April 15, 2024
Treasure Tinsley is a graduate student in History in the College of Liberal Arts at the University of Minnesota Twin Cities. She is an Interdisciplinary Doctoral Fellow at the Institute for Advanced Study for 2023–2024 and is developing her dissertation project, “Problem Property: Reproductive and Carceral Logics of Urban Renewal in the Cedar-Riverside Neighborhood, 1950–1990.”
IAS Communications and Program Assistant Lucy Bichakhchyan spoke with Tinsley about her work.
Lucy Bichakhchyan: What sparked your interest in studying the Cedar-Riverside neighborhood?
Treasure Tinsley: The Cedar-Riverside neighborhood in Minneapolis is a fascinating case study because it has undergone many urban renewal projects throughout the 20th century. Despite all these attempts by city officials and private developers to reshape and "redevelop" the area, a vibrant community has persisted. I'm interested in understanding how the lives of residents in the neighborhood played out against the backdrop of these top-down development plans.
LB: Can you give some examples of the urban renewal projects impacting Cedar-Riverside?
TT: Absolutely. One of the most significant was the construction of the I-35W and I-94 freeways, which physically isolated Cedar-Riverside from the rest of the city.

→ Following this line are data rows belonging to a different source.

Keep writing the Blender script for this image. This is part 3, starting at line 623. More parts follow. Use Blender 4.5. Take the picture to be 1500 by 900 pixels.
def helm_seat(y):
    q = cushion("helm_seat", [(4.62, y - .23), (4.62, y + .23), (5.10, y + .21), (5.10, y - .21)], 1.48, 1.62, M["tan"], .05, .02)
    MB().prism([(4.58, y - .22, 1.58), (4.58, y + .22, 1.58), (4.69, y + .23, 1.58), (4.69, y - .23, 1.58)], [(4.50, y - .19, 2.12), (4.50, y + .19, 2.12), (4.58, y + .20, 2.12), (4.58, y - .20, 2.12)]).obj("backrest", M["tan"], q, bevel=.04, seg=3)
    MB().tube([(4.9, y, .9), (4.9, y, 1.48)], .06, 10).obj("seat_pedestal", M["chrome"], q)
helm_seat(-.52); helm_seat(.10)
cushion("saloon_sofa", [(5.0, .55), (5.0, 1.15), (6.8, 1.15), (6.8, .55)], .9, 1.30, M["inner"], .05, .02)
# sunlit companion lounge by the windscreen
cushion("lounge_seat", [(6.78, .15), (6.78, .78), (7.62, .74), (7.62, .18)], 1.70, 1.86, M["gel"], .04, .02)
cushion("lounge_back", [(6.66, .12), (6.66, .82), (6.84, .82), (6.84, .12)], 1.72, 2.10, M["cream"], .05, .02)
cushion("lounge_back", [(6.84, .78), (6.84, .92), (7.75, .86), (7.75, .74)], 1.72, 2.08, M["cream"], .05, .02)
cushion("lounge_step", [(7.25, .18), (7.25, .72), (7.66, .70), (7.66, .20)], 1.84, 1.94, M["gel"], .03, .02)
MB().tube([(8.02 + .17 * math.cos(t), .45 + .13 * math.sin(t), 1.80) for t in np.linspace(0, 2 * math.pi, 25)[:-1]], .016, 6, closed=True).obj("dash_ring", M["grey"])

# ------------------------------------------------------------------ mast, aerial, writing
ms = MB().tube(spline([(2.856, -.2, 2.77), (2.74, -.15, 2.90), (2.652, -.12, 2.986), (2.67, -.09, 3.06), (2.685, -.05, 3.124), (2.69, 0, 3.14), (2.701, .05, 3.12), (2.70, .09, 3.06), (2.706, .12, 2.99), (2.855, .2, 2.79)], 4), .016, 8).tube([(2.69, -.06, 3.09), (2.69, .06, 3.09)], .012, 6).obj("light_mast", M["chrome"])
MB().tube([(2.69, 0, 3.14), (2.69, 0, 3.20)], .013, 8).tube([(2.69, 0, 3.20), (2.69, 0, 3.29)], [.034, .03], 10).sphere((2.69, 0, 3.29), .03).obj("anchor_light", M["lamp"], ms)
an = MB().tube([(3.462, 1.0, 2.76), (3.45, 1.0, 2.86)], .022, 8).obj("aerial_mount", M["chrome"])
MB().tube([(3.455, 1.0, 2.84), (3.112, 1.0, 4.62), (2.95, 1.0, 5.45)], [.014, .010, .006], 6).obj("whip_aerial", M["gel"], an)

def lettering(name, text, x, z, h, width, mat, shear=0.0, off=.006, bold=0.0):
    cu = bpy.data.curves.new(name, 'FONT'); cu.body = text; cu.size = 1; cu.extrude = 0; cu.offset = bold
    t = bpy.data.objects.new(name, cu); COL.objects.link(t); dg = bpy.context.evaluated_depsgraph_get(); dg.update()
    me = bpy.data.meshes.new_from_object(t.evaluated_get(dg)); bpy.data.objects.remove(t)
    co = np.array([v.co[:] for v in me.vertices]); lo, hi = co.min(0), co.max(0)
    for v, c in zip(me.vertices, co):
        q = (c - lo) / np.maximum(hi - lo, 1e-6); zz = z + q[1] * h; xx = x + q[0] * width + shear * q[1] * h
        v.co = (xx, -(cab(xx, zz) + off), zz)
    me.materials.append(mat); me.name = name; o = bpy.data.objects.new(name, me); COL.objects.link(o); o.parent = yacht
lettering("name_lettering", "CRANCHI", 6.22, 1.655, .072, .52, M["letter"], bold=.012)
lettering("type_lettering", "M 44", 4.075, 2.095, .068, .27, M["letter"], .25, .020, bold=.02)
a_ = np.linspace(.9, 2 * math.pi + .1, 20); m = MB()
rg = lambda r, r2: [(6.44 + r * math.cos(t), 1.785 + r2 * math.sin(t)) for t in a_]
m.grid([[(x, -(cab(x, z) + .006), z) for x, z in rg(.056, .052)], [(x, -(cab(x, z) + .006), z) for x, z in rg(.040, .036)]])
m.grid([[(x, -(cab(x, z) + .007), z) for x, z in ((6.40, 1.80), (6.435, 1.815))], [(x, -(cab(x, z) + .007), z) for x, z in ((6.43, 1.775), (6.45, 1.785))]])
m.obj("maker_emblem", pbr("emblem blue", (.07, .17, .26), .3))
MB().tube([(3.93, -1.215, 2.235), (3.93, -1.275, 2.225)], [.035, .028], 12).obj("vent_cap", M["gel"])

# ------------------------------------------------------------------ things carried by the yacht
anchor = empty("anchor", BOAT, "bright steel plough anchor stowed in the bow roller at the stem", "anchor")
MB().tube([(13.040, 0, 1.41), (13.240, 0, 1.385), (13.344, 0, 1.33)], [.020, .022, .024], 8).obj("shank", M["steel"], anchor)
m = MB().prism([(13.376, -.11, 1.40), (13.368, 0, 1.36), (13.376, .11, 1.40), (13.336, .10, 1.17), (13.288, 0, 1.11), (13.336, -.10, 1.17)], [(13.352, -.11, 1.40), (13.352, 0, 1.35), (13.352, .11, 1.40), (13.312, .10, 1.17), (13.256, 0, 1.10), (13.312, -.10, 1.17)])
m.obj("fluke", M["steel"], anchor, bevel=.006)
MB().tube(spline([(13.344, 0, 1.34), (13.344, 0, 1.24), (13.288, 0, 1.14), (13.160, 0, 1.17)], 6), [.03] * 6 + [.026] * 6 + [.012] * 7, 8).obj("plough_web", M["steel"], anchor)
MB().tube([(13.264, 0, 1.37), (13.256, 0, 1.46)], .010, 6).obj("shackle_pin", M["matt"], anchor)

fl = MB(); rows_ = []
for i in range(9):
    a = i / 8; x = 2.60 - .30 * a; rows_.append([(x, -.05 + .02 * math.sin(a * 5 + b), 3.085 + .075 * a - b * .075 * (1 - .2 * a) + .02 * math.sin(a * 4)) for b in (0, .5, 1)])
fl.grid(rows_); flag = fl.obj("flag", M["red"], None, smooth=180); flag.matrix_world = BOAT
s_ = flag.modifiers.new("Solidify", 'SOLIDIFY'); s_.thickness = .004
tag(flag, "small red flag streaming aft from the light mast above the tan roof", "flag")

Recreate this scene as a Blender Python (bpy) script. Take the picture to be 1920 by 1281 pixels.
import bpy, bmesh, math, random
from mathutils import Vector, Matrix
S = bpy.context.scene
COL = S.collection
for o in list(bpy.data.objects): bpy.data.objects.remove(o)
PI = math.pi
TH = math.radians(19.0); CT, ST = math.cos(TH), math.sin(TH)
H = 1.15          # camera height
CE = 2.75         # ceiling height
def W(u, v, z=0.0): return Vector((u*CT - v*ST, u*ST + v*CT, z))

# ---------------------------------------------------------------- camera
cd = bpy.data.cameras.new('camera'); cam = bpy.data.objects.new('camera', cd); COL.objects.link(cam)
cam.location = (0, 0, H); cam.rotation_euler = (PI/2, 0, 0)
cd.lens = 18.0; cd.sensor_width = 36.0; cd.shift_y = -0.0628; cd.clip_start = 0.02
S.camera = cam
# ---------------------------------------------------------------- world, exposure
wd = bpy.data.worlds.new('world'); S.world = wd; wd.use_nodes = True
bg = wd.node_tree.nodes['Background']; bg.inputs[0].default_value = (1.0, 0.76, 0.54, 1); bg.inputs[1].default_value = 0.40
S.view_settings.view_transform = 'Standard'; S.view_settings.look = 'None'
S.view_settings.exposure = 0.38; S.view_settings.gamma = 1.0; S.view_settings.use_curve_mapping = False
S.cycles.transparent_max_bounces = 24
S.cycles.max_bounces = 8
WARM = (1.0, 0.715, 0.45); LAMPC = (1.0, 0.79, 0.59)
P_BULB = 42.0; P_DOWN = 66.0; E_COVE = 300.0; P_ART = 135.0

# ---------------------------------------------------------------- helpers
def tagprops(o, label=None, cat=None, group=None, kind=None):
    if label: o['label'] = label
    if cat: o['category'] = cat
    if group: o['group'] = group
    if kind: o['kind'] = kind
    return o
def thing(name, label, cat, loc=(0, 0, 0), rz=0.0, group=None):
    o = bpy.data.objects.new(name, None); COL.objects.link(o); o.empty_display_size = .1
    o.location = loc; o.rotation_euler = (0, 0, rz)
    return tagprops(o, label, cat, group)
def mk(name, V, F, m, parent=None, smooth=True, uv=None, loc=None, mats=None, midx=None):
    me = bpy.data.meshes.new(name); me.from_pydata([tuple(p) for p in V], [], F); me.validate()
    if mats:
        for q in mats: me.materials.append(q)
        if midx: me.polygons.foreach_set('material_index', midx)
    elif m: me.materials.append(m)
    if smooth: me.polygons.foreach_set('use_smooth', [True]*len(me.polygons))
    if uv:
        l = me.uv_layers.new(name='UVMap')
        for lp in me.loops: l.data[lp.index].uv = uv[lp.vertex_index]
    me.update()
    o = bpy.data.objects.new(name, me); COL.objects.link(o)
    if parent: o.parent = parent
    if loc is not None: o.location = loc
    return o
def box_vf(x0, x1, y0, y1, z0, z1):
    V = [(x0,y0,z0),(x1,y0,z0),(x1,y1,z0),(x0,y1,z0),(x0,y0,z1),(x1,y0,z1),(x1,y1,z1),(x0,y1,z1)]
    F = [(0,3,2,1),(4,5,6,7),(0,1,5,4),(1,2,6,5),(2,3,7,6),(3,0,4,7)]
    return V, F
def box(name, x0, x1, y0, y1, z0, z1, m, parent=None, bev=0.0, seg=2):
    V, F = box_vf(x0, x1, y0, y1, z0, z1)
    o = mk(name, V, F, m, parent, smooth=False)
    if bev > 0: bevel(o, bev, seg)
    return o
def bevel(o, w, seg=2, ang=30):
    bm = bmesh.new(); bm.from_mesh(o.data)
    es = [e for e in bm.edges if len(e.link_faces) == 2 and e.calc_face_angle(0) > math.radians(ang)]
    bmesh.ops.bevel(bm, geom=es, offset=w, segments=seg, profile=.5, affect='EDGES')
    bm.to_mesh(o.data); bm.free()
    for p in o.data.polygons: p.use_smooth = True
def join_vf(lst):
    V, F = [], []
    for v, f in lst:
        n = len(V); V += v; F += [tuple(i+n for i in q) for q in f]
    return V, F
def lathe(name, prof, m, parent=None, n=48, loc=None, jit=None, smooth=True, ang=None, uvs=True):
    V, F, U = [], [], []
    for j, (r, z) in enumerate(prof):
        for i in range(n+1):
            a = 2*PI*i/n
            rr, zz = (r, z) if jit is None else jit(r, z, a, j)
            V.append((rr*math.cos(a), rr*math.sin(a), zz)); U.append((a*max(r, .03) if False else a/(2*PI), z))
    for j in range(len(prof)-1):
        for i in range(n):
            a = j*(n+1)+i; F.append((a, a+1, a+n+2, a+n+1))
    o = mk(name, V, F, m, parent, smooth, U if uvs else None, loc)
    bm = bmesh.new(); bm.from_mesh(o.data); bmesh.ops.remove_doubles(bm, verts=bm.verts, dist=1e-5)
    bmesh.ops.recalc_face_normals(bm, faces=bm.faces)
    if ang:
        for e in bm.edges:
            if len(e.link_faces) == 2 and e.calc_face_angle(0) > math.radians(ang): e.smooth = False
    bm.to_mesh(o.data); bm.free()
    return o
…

This made the neighborhood a prime target for further redevelopment by the University of Minnesota, which expanded its campus there, and private housing developers marketing to university students and faculty. Each new plan tried to reimagine the area based on certain ideas of who should live there and what the neighborhood should look like. But the existing residents, with their own visions for the community, pushed back in various ways.
LB: What unique perspective does your research bring?
TT: A lot of scholarship has understandably focused on how urban renewal displaced and exploited marginalized communities. My project looks at another dimension—how these development projects attempted to inscribe very normative ideas about race, gender, and family into the physical landscape itself.
By analyzing the plans, marketing materials, and resident responses, I'm exploring the "reproductive politics" at play. Certain bodies and households were deemed the ideal residents, while others were seen as problems to be solved through redevelopment. These racialized and gendered assumptions of who belonged shaped the materiality of the buildings, parks, and streetscapes.
LB: Why is this history important for people to understand?
TT: The histories of urban renewal and racial housing discrimination are tough, uncomfortable topics. However, engaging with them is crucial for recognizing how our cities have been shaped by these powerful narratives about who is valued or made to feel out of place.
My aim is to inspire people, especially those tied to institutions like the University of Minnesota, to grapple with their relationship with places like Cedar-Riverside. What responsibility do we have to communities displaced or disrupted by urban development agendas, historically and today? These are the questions I hope people will consider after learning about this neighborhood's complex story.